The Sound of His Voice

 

I lay in bed cherishing the last few moments of sweet repose before the blare of the alarm clock would jolt me into the reality of another workday. I became vaguely cognizant of   music that not only seemed to surround me, but seemed to flow through me. The lilting melody of a familiar hymn caressed me.

                                    Praise the Lord! Praise the Lord! Let the earth hear His voice.

 Suddenly, an indescribable calm fell upon the room as the presence of the Lord flooded my bedroom in a way I had never before experienced. It was, to me, a very tangible presence. There was no flash of lightening.  No thunder.  No earthquake. No fire and smoke. No visions. No burning bush.  Just calm and then a voice. No, not just a voice, but the Voice of the Lord Himself. Perhaps He had spoken to me numerous times before, and I, for a variety of reasons, was unable or unwilling to hear.  But in the stillness of that moment my heart was opened to the reality that not only does God speak, but He longed to speak to me in a way that I could understand, and to which I could respond. In the tranquility of that moment I knew irrefutably, unequivocally this was the voice of my Beloved calling to me!

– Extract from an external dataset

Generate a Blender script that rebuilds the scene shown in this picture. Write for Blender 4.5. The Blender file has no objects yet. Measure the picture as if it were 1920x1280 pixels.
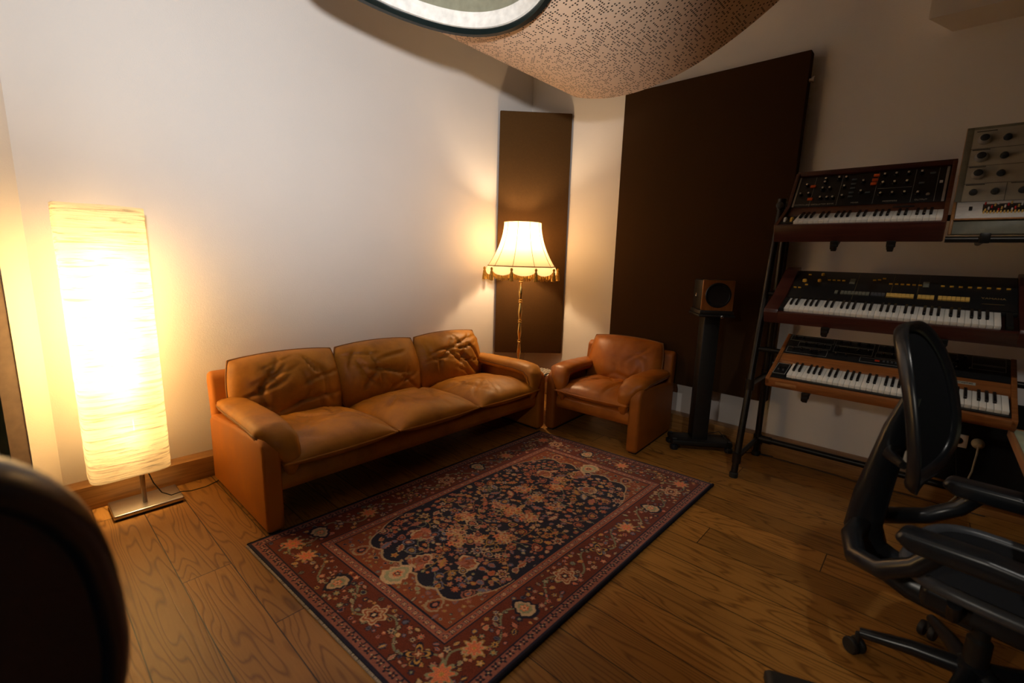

It was a voice of authority, yet filled with such love.  A voice of power, yet filled with such gentleness. It was the tender, wooing voice of a Lover.  It was the firm, affirming voice of a loving parent.  It was that still, small voice that brought peace and assurance coupled with awe and reverence. That morning the silence was broken, my spiritually deaf ears were opened and I heard Him speak as I imagined He had spoken with  Adam as they walked together in the Garden, or  as He had spoken with Abram, calling him from the place of  familiar to the place of  promise and blessing. The way I imagined He conversed with Moses, the prophets, and His Son.

He spoke with me as friend to friend; as Father to daughter; as Bridegroom to bride. He revealed the depth of His love for me; the magnitude of His grace towards me; the hope of His calling and purpose for my life. Love, Himself, called me into the love affair for all eternity. He summoned me to leave the familiar, to abandon the place of predictability in which I’d grown so comfortable to the only true place of safety, security, and freedom by learning to live inside His love.  He called me to the place in Him that He’d purposed and prepared for me before the foundations of the world were laid.   Called me to the place of fellowship, joy, peace, delight.  He called me back to the place of oneness,  back to the place of glory – the glory I had in the beginning before sin caused us all to come short of that glory. He called me to a place of worship and in that, to my ultimate purpose and destiny. It wasn’t a call to ministry, but a call to His heart.  It was a call to journey into Him, to learn of Him, to know His heart and mind. It was a call of discovery – the discovery of unique and wonderful individual He had created me to be.  He called me to that place of perfect union with Him where He delights in me just as He delights in the only Begotten Son.

He called me — just as He calls you –to the journey of a lifetime.